Petitioners to High Court: Help prisoners vote in municipal elections

Lawyer: While law doesn't ban prisoners from voting, jails don't have apparatus to allow for it.

A Tel Aviv man votes with his dog 370 (photo credit: Nir Elias/Reuters)
A Tel Aviv man votes with his dog 370
(photo credit: Nir Elias/Reuters)
With ballot boxes opening across Israel for municipal elections on Tuesday, one group of petitioners has called on the High Court to take steps to ensure the country’s over 11,000 prisoners doing time will have their voices heard.
Attorney Havah Klein who drafted the lawsuit along with Attorney Ayal Shmolovitz, said that while the law doesn’t ban them from voting, logistically it’s not set up for it “because jails simply don’t have the apparatus set up to allow the voting”
It was presented in the names of three prisoners Elad Liberecht from Nitzan prison, Sergei Merlis from Rimonim prison, and Yehoshua Malchi in Maasiyahu prison, and calls for the high court to issue an explanation for why they are not organized to allow the prisoners to vote in their local election, as opposed to the general elections.  The petition calls for the court to issue an interim injunction to call on the prison service to carry out steps to facilitate the voting.
Klein said Sunday that the inability to vote isn’t a result of legal restrictions, rather the fact that the state hasn’t I implemented the technical means to facilitate the voting.
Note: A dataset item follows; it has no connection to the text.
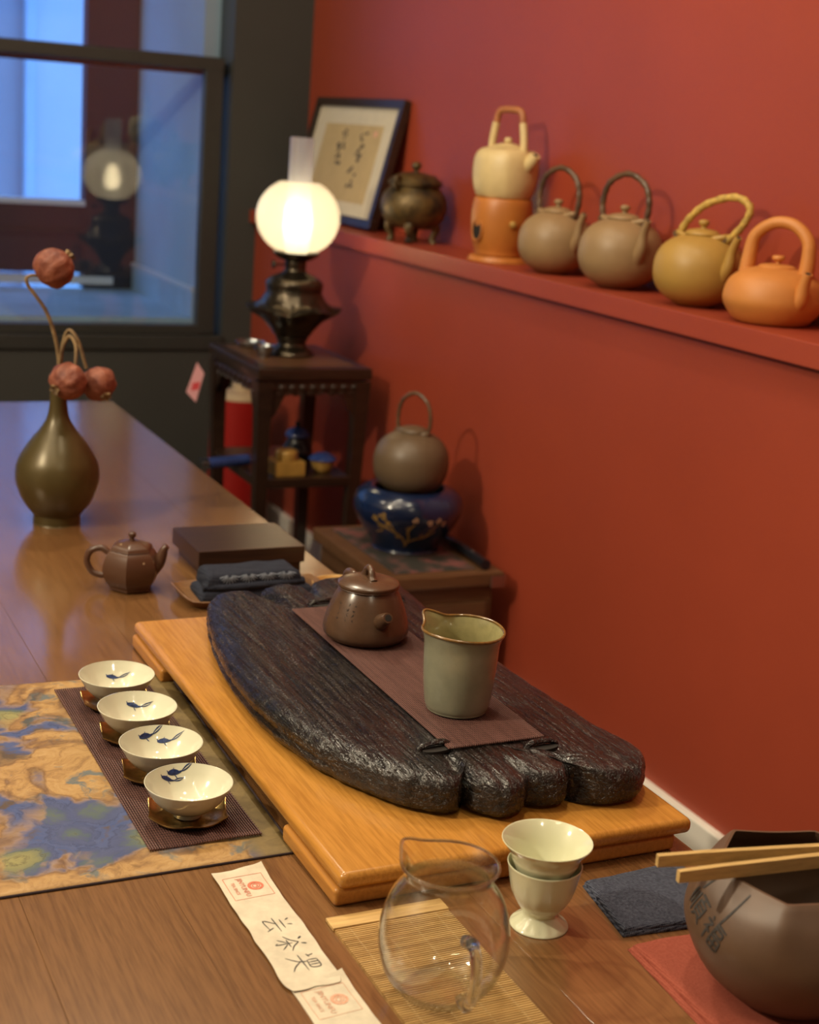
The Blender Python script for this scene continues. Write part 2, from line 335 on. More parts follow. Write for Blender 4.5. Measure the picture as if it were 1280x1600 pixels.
c = mixc(nt, ramp(nt, sx.outputs['X'], [(0.118, (0, 0, 0)), (0.140, (1, 1, 1))]), c, plain)
nt.links.new(c, bs.inputs['Base Color']); bs.inputs['Roughness'].default_value = 0.6
nf = N(nt, 'ShaderNodeTexNoise', Scale=900.0, Detail=2.0); nt.links.new(v, nf.inputs['Vector'])
bump(nt, bs, nf.outputs['Fac'], 0.2, 0.0003)

# woven mat on the cabinet
m, nt, bs = new_mat('woven_floral_mat'); M['woven'] = m
v = coords(nt); w1 = N(nt, 'ShaderNodeTexWave', Scale=40.0, Distortion=0.5); w1.bands_direction = 'X'; nt.links.new(v, w1.inputs['Vector'])
n = N(nt, 'ShaderNodeTexNoise', Scale=22.0, Detail=3.0); nt.links.new(v, n.inputs['Vector'])
c = ramp(nt, n.outputs['Fac'], [(0.42, (0.030, 0.028, 0.022)), (0.52, (0.10, 0.055, 0.045)), (0.62, (0.26, 0.075, 0.070))])
c = mixc(nt, ramp(nt, w1.outputs['Fac'], [(0.3, (0.7, 0.7, 0.7)), (0.7, (0, 0, 0))]), c, (0.02, 0.018, 0.014))
nt.links.new(c, bs.inputs['Base Color']); bs.inputs['Roughness'].default_value = 0.8

# ------------------------------------------------------------------ mesh helpers
class MB:
    def __init__(self): self.v = []; self.f = []
    def add(self, vf):
        o = len(self.v); self.v += [tuple(p) for p in vf[0]]; self.f += [tuple(i + o for i in f) for f in vf[1]]
        return self
    def move(self, d):
        self.v = [(p[0] + d[0], p[1] + d[1], p[2] + d[2]) for p in self.v]; return self
    def xf(self, fn):
        self.v = [tuple(fn(*p)) for p in self.v]; return self

def build(name, mb, material, parent=None, loc=None, angle=40.0, sub=0):
    if isinstance(mb, tuple): mb = MB().add(mb)
    me = bpy.data.meshes.new(name)
    me.from_pydata(mb.v, [], mb.f)
    me.update()
    b = bmesh.new(); b.from_mesh(me); bmesh.ops.recalc_face_normals(b, faces=b.faces); b.to_mesh(me); b.free()
    me.polygons.foreach_set('use_smooth', [True] * len(me.polygons))
    try: me.set_sharp_from_angle(angle=radians(angle))
    except Exception: pass
    me.materials.append(M[material] if isinstance(material, str) else material)
    o = bpy.data.objects.new(name, me); COL.objects.link(o)
    if parent is not None: o.parent = parent
    if loc is not None: o.location = loc
    ar_ = sorted(p.area for p in me.polygons)
    if len(ar_) < 160 and ar_[-1] > 12 * ar_[len(ar_) // 2]:
        wn_ = o.modifiers.new('face_weighted_normals', 'WEIGHTED_NORMAL'); wn_.keep_sharp = True; wn_.weight = 100
    if sub:
        s = o.modifiers.new('smooth', 'SUBSURF'); s.levels = sub; s.render_levels = sub
    return o

def tag(o, label=None, cat=None, group=None, kind=None):
    if label: o['label'] = label
    if cat: o['category'] = cat
    if group: o['group'] = group
    if kind: o['kind'] = kind
    return o

def thing(name, label, cat, loc=(0, 0, 0), rz=0.0, group=None):
    o = bpy.data.objects.new(name, None); o.empty_display_size = 0.05; COL.objects.link(o)
    o.location = loc; o.rotation_euler = (0, 0, rz)
    return tag(o, label, cat, group)

def struct(name, mb, material, label=None, **kw):
    o = build(name, mb, material, **kw); tag(o, label, kind='structure'); return o

def box(x0, x1, y0, y1, z0, z1, bev=0.0, seg=2):
    b = bmesh.new(); bmesh.ops.create_cube(b, size=1.0)
    for v in b.verts:
        v.co = Vector(((x0 + x1) / 2 + v.co.x * (x1 - x0), (y0 + y1) / 2 + v.co.y * (y1 - y0), (z0 + z1) / 2 + v.co.z * (z1 - z0)))
    if bev: bmesh.ops.bevel(b, geom=list(b.edges), offset=bev, segments=seg, profile=0.5, affect='EDGES')
    b.verts.index_update()
    r = ([tuple(v.co) for v in b.verts], [tuple(v.index for v in f.verts) for f in b.faces]); b.free()
    return r

def lathe(prof, n=48, mod=None, closed=False):
    """profile of (r, z); closed=True joins last ring to first (a hollow wall)"""
    vs, fs, rings = [], [], []
    for (r, z) in prof:
        if r < 1e-6:
            p = (0, 0, z); p = mod(0, 0, z) if mod else p
            rings.append([len(vs)]); vs.append(p)
        else:
            ids = []
            for i in range(n):
                a = 2 * pi * i / n
                p = mod(r, a, z) if mod else (r * cos(a), r * sin(a), z)
                ids.append(len(vs)); vs.append(p)
            rings.append(ids)
    pairs = list(zip(rings, rings[1:]))
    if closed: pairs.append((rings[-1], rings[0]))
    for A, B in pairs:
        if len(A) == 1 and len(B) == 1: continue
        for i in range(n):
            j = (i + 1) % n
            if len(A) == 1: fs.append((A[0], B[j], B[i]))
            elif len(B) == 1: fs.append((A[i], A[j], B[0]))
            else: fs.append((A[i], A[j], B[j], B[i]))
    return vs, fs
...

She added that the prisoner vote could be of great significance in a number of municipal election races which are close.
Sivan Weitzman, the spokesperson for the IPS said that she had heard about the petition on Sunday and that while the law does allow prisoners to vote in municipal elections, the logistical difficulties of supplying voting lists for all the possible prisoners and their local authorities has always been an issue.
“Just think how many ballot boxes we’d have to put out and how many lists for all the different prisoners and their particular local authorities,” she said Sunday.
It’s a different story altogether for the national elections, which require simply making the national ballot lists available to prisoners. In the last national elections in January, 63% of the more than 11,000 eligible voters in Israel’s prisons voted.